Monday, May. 11, 1953
New Wrinkles
Germanium Crop. Dr. Hans Brauchli of Johns Hopkins University is one of many scientists who have been ransacking the earth for germanium, the rare and elusive metal that is made into transistors.
He knew that certain kinds of coal contain small amounts of it, probably concentrated in some way by the ancient plants that coal is made of. So Dr. Brauchli analyzed the ash of modern plants that grow in parts of the eastern U.S. where the water shows faint traces of germanium. He found that some plants, mostly from swampy areas near mountains, have as much as 5% of the metal in their ash.
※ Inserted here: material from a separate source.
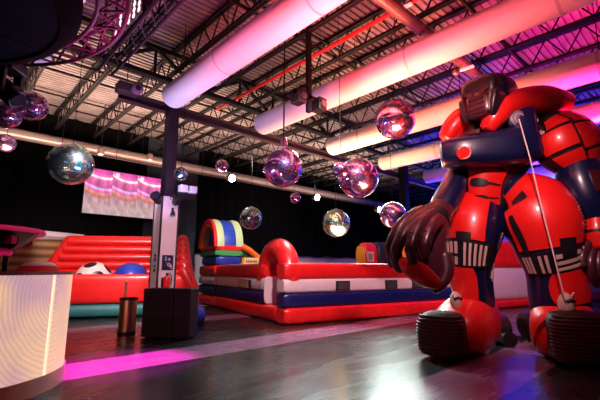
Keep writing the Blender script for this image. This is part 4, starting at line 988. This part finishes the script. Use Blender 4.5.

Apparently they "discard" the germanium, depositing it in outlying parts, such as leaves and bark. Dr. Brauchli believes that it might be profitable, in favored spots, to grow water-greedy plants merely for the germanium that they try to throw away.
3-D Mike. Hit of last week's industrial fair at Hannover, Germany, was a three-dimensional projection microscope designed by Dr. Friedrich Fehse of Hamburg. It projected repulsive little creatures (protozoa, bacilli, etc.) on a three-foot screen and enlarged them to the size of rabbits. Observers wearing polarized glasses got the shock of their lives. The blown-up varmints appeared to be swimming toward them, even reaching for them.
Dr. Fehse explains that his microscope works rather like 3-D movies. It projects two images on the screen, each in a different kind of polarized light. Observers with polarized glasses see one image with one eye, and the other image with the other eye. So the creatures look solid and menacing.
Weather Pen. Much of the world's weather is affected by the "jet-stream"--a narrow, wandering wind that blows at high altitude, often as fast as 200 m.p.h. (TIME, Oct. i, 1951). Weathermen have been keeping track of it with sounding balloons, but the process is slow and expensive. Last week Meteorologist R. E. Falconer of General Electric Research Laboratory told about an electrical gadget that can tell when the jet-stream comes within 200 miles of Schenectady. The gadget "feels" the air for positive or negative charges, then writes its findings with a pen on a moving strip of paper. An unusually high positive reading means that the jet-stream is near.